There are two major types of repayment plans- balanced based plans and income based plans. Essentially, balanced based plans involve the borrower paying the student loan in full over a period of time, whereas income based plans calculate the borrower’s monthly payment using the borrower’s income, and if the borrower is unable to repay the loan within a certain number of years, the remaining balance is forgiven. Generally, the income based plans benefit the borrower much more than the balance based plans because they have lower monthly payments and you are not paying the loan in full.

Balance Based Repayment Plans

These plans require a minimum monthly payment of $50.00 and the borrower can change plans at least once a year

  • Ten Year Standard Payment- This is the plan the U.S. Dept. of Education puts your student loans in if you do not select a plan. It amortizes the loan over a 10 year period.
  • Graduated Payment- This plan is for 10 years also, but payments start out low and adjust up every two years.
  • Extended Payment- This plan allows for loans that exceed $30,000 to be paid over a period of 25 years.
  • Extended Graduated Payment- This plan allows for loans that exceed $30,000 to be paid over a period of 25 years, with payments starting out low and increasing every 2 years.

Income Based Repayment Plans

These plans have specific eligibility criteria that can be complicated.

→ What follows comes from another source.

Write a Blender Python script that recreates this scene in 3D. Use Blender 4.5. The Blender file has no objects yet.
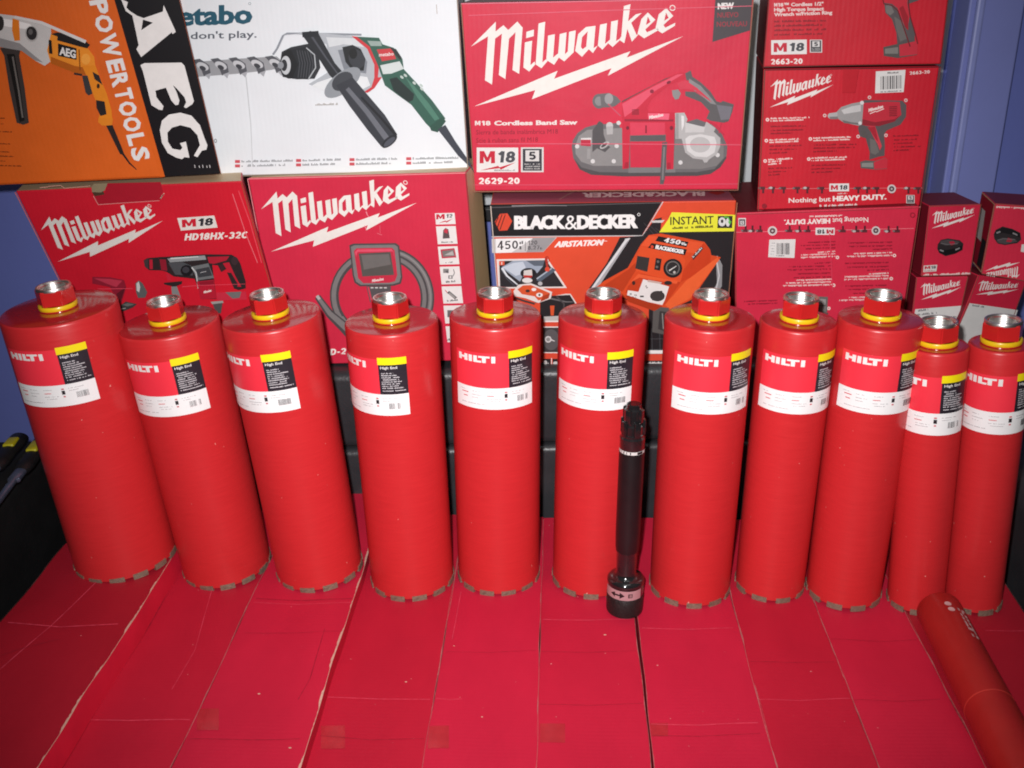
import bpy, bmesh, math, random
from math import sin, cos, tan, radians, degrees, pi, atan2, sqrt, asin
from mathutils import Vector, Matrix, Quaternion
from mathutils.geometry import tessellate_polygon

SC = bpy.context.scene
COL = SC.collection
rnd = random.Random(7)

# ------------------------------------------------------------------ camera survey
F_PX = 1015.0; PITCH = radians(23.1); ROLL = radians(1.27); CAM_H = 0.86
R0 = Vector((1, 0, 0)); FW = Vector((0, cos(PITCH), -sin(PITCH))); U0 = Vector((0, sin(PITCH), cos(PITCH)))
RT = R0 * cos(ROLL) - U0 * sin(ROLL); UP = U0 * cos(ROLL) + R0 * sin(ROLL)
EYE = Vector((0, 0, CAM_H))

def ray(x, y): return FW + RT * ((x - 512) / F_PX) - UP * ((y - 384) / F_PX)
def on_plane(x, y, p, n):
    d = ray(x, y); return EYE + d * ((p - EYE).dot(n) / d.dot(n))
def on_z(x, y, z): return on_plane(x, y, Vector((0, 0, z)), Vector((0, 0, 1)))
def on_y(x, y, Y): return on_plane(x, y, Vector((0, Y, 0)), Vector((0, 1, 0)))

# ------------------------------------------------------------------ materials
def lin(c):
    c = c / 255.0
    return c / 12.92 if c <= 0.04045 else ((c + 0.055) / 1.055) ** 2.4
def hexlin(h, k=1.0):
    h = h.lstrip('#')
    if len(h) == 3: h = ''.join(a * 2 for a in h)
    return tuple(lin(int(h[i:i + 2], 16)) * k for i in (0, 2, 4)) + (1.0,)

MATS = {}
def mat(name, color, rough=0.5, metal=0.0, coat=0.0, coat_rough=0.1, noise=0.0, nscale=20.0, bump=0.0, bscale=60.0,
        ribs=None, spec=0.5, rough_noise=0.0, stretch=(1, 1, 1), specks=None):
    """principled material with procedural tone variation, optional bump noise and corrugation ribs"""
    if name in MATS: return MATS[name]
    m = bpy.data.materials.new(name); m.use_nodes = True
    nt = m.node_tree; N = nt.nodes; L = nt.links
    b = N['Principled BSDF']
    col = hexlin(color) if isinstance(color, str) else tuple(color) + (1.0,)
    b.inputs['Base Color'].default_value = col
    b.inputs['Roughness'].default_value = rough; b.inputs['Metallic'].default_value = metal
    b.inputs['Coat Weight'].default_value = coat; b.inputs['Coat Roughness'].default_value = coat_rough
    b.inputs['Specular IOR Level'].default_value = spec
    if noise or bump or ribs or rough_noise:
        tc = N.new('ShaderNodeTexCoord')
        mp = N.new('ShaderNodeMapping'); mp.inputs['Scale'].default_value = stretch
        L.new(tc.outputs['Object'], mp.inputs['Vector'])
    if noise:
        nz = N.new('ShaderNodeTexNoise'); nz.inputs['Scale'].default_value = nscale; nz.inputs['Detail'].default_value = 6
        nz.inputs['Roughness'].default_value = 0.62
        L.new(mp.outputs[0], nz.inputs['Vector'])
        rp = N.new('ShaderNodeValToRGB')
        rp.color_ramp.elements[0].position = 0.25; rp.color_ramp.elements[1].position = 0.75
        rp.color_ramp.elements[0].color = tuple(max(0, c * (1 - noise)) for c in col[:3]) + (1,)
        rp.color_ramp.elements[1].color = tuple(min(1, c * (1 + noise) + 0.012 * noise) for c in col[:3]) + (1,)
        L.new(nz.outputs['Fac'], rp.inputs['Fac']); L.new(rp.outputs[0], b.inputs['Base Color'])
        if rough_noise:
            mr = N.new('ShaderNodeMapRange')
            mr.inputs['To Min'].default_value = max(0.02, rough - rough_noise); mr.inputs['To Max'].default_value = min(1, rough + rough_noise)
            L.new(nz.outputs['Fac'], mr.inputs['Value']); L.new(mr.outputs[0], b.inputs['Roughness'])
    if specks and noise:
        fac, sc, colr = specks
        ns = N.new('ShaderNodeTexNoise'); ns.inputs['Scale'].default_value = sc; ns.inputs['Detail'].default_value = 2
        L.new(tc.outputs['Object'], ns.inputs['Vector'])
        r2 = N.new('ShaderNodeValToRGB'); r2.color_ramp.elements[0].position = fac; r2.color_ramp.elements[1].position = fac + 0.02
        L.new(ns.outputs['Fac'], r2.inputs['Fac'])
        mx = N.new('ShaderNodeMix'); mx.data_type = 'RGBA'; mx.inputs['B'].default_value = colr
        L.new(r2.outputs[0], mx.inputs['Factor']); L.new(rp.outputs[0], mx.inputs['A']); L.new(mx.outputs['Result'], b.inputs['Base Color'])
    last = None
    if bump:
        nb = N.new('ShaderNodeTexNoise'); nb.inputs['Scale'].default_value = bscale; nb.inputs['Detail'].default_value = 4
        L.new(mp.outputs[0], nb.inputs['Vector'])
        bp = N.new('ShaderNodeBump'); bp.inputs['Strength'].default_value = bump; bp.inputs['Distance'].default_value = 0.002
        L.new(nb.outputs['Fac'], bp.inputs['Height']); last = bp
    if ribs:
        axis, per, st = ribs
        wv = N.new('ShaderNodeTexWave'); wv.bands_direction = axis; wv.inputs['Scale'].default_value = 0.314 / per
        wv.inputs['Distortion'].default_value = 0.6; wv.inputs['Detail'].default_value = 1
        L.new(tc.outputs['Object'], wv.inputs['Vector'])
        bp2 = N.new('ShaderNodeBump'); bp2.inputs['Strength'].default_value = st; bp2.inputs['Distance'].default_value = 0.001
        L.new(wv.outputs['Fac'], bp2.inputs['Height'])
        if last: L.new(last.outputs[0], bp2.inputs['Normal'])
        last = bp2
    if last: L.new(last.outputs[0], b.inputs['Normal'])
    MATS[name] = m
    return m

def ink(color, rough=0.5):
    return mat('ink_' + color.strip('#') , color, rough=rough, noise=0.05, nscale=90, spec=0.3)

# ------------------------------------------------------------------ object helpers
def tag(o, label=None, cat=None, group=None, kind=None):
    if label: o['label'] = label
    if cat: o['category'] = cat
    if group: o['group'] = group
    if kind: o['kind'] = kind
    return o
def thing(name, label, cat, loc, group=None):
    o = bpy.data.objects.new(name, None); COL.objects.link(o)
    o.location = loc; o.empty_display_size = 0.05
    return tag(o, label, cat, group)
def link(name, bm, mats, parent=None, smooth=False, angle=None, weld=False):
    """bmesh -> one mesh object; coordinates are local to the parent"""
    me = bpy.data.meshes.new(name)
    bm.to_mesh(me); bm.free()
    for m in (mats if isinstance(mats, (list, tuple)) else [mats]): me.materials.append(m)
    if smooth:
        for p in me.polygons: p.use_smooth = True
        if angle is not None:
            me.set_sharp_from_angle(angle=angle)
    o = bpy.data.objects.new(name, me); COL.objects.link(o)
    if parent: o.parent = parent
    return o

def lathe(profile, seg=64, cap_bottom=False, cap_top=False, bm=None, mi=0):
    bm = bm or bmesh.new()
    rings = []
    for r, z in profile:
        rings.append([bm.verts.new((r * cos(2 * pi * k / seg), r * sin(2 * pi * k / seg), z)) for k in range(seg)])
    for a, b in zip(rings, rings[1:]):
        for k in range(seg):
            f = bm.faces.new((a[k], a[(k + 1) % seg], b[(k + 1) % seg], b[k])); f.material_index = mi
    if cap_bottom: bm.faces.new(list(reversed(rings[0]))).material_index = mi
    if cap_top: bm.faces.new(rings[-1]).material_index = mi
    return bm

def box_bm(x0, x1, y0, y1, z0, z1, bev=0.0, seg=2, bm=None):
    bm2 = bmesh.new()
    bmesh.ops.create_cube(bm2, size=1)
    for v in bm2.verts:
        v.co = Vector(((x0 + x1) / 2 + v.co.x * (x1 - x0), (y0 + y1) / 2 + v.co.y * (y1 - y0), (z0 + z1) / 2 + v.co.z * (z1 - z0)))
    if bev: bmesh.ops.bevel(bm2, geom=bm2.edges[:], offset=bev, segments=seg, affect='EDGES', profile=0.5)
    return bm2

# ------------------------------------------------------------------ lettering (built-in font turned into faces)
_TXT = {}
def glyphs(s, bold=0.0, space=1.0):
    bold = min(bold, 0.028)
    """triangles of a line of text, scaled to width 1 and cap height 1"""
    key = (s, bold, space)
    if key in _TXT: return _TXT[key]
    def raw(t):
        cu = bpy.data.curves.new('txt', 'FONT'); cu.body = t; cu.size = 1; cu.offset = bold; cu.resolution_u = 2; cu.fill_mode = 'FRONT'
        cu.space_character = space
        ob = bpy.data.objects.new('txt', cu); COL.objects.link(ob)
        dg = bpy.context.evaluated_depsgraph_get(); dg.update()
        me = bpy.data.meshes.new_from_object(ob.evaluated_get(dg))
        vs = [v.co.copy() for v in me.vertices]; fs = [tuple(p.vertices) for p in me.polygons]
        bpy.data.objects.remove(ob); bpy.data.curves.remove(cu); bpy.data.meshes.remove(me)
        return vs, fs
    hv, _ = raw('H')
    y0 = min(v.y for v in hv); ch = max(v.y for v in hv) - y0
    vs, fs = raw(s)
    x0 = min(v.x for v in vs); w = max(v.x for v in vs) - x0
    out = ([((v.x - x0) / w, (v.y - y0) / ch) for v in vs], fs)
    _TXT[key] = out
    return out

def _arc(cx, cy, rx, ry, a0, a1, n=14):
    return [(cx + rx * cos(radians(a0 + (a1 - a0) * k / n)), cy + ry * sin(radians(a0 + (a1 - a0) * k / n))) for k in range(n + 1)]
BOLD = {'0': (.64, [_arc(.32, .5, .2, .39, 0, 360, 20)]), '1': (.42, [[(.04, .70), (.20, .86), (.28, .98)], [(.28, 0), (.28, 1)]]),
 '2': (.62, [_arc(.3, .66, .2, .24, 165, -40) + [(.13, .11), (.56, .11)]]),
 '3': (.62, [_arc(.29, .69, .19, .2, 155, -85), _arc(.29, .31, .21, .2, 85, -155)]),
 '4': (.64, [[(.44, 0), (.44, 1)], [(.42, .93), (.1, .3), (.62, .3)]]),
 '5': (.62, [[(.54, .89), (.17, .89), (.14, .50)] + _arc(.3, .34, .21, .23, 125, -150)]),
 '6': (.64, [_arc(.32, .32, .2, .21, 0, 360, 18), _arc(.46, .36, .34, .53, 80, 185)]),
 '7': (.58, [[(.05, .89), (.50, .89), (.22, 0)]]),
 '8': (.64, [_arc(.32, .70, .17, .19, 0, 360, 18), _arc(.32, .31, .2, .2, 0, 360, 18)]),
 '9': (.64, [_arc(.32, .68, .2, .21, 0, 360, 18), _arc(.18, .64, .34, .53, -100, 5)]),
 '-': (.42, [[(.05, .40), (.37, .40)]]), '.': (.24, [[(.12, 0), (.12, .22)]]), ' ': (.3, []),
 'H': (.72, [[(.12, 0), (.12, 1)], [(.60, 0), (.60, 1)], [(.12, .52), (.60, .52)]]),
 'D': (.70, [[(.12, 0), (.12, 1)], [(.12, .89), (.32, .89)] + _arc(.32, .5, .26, .39, 88, -88) + [(.12, .11)]]),
 'X': (.66, [[(.08, 0), (.58, 1)], [(.08, 1), (.58, 0)]]), 'C': (.68, [_arc(.36, .5, .25, .39, 50, 310, 18)])}

def pts(s):
    if not isinstance(s, str): return [tuple(p) for p in s]
    return [tuple(float(a) for a in t.split(',')) for t in s.split()]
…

For instance, eligibility for each program depends on the type of loan (Direct Loan, FFEL, Perkins, Parent Plus) and when the loan was taken out. In these plans, monthly payments can be zero in some cases. Borrowers who repay their loans through these types of plans have their remaining balances forgiven after 20 or 25 years. However, under the current state of the law, the forgiven balance is taxable.

  • Income Contingent Repayment (ICR)- This plan factors both the borrower’s income and balance of the loan to calculate a monthly payment. The repayment term can be up to 25 years and any remaining balance at the end is forgiven. The negative element of this plan is that the larger the loan balance, the less helpful the ICR plan is. That is generally why the IBR plan is the preferred plan since it does not factor in the loan balance.
  • Income Based Repayment (IBR)- This plan calculates the borrower’s monthly payments based on 15% of your disposable income after comparing your AGI (Adjusted Gross Income) to the poverty level for the family of equal size. The repayment term is 25 years and any remaining balance at the end is forgiven.
  • Pay As You Earn (PAYE)- This plan is similar to IBR, except monthly payments will be lower because the formula bases your payment on 10% of your disposable income rather than 15%. Furthermore, the repayment period is 20 years at which time any remaining balance is forgiven. This plan applies only to borrowers with both no balance before October 1, 2008 and new student loans incurred after October 1, 2011.
  • The New IBR- This is exactly the same as PAYE, except it only applies to borrowers with no balance prior to July 1, 2014.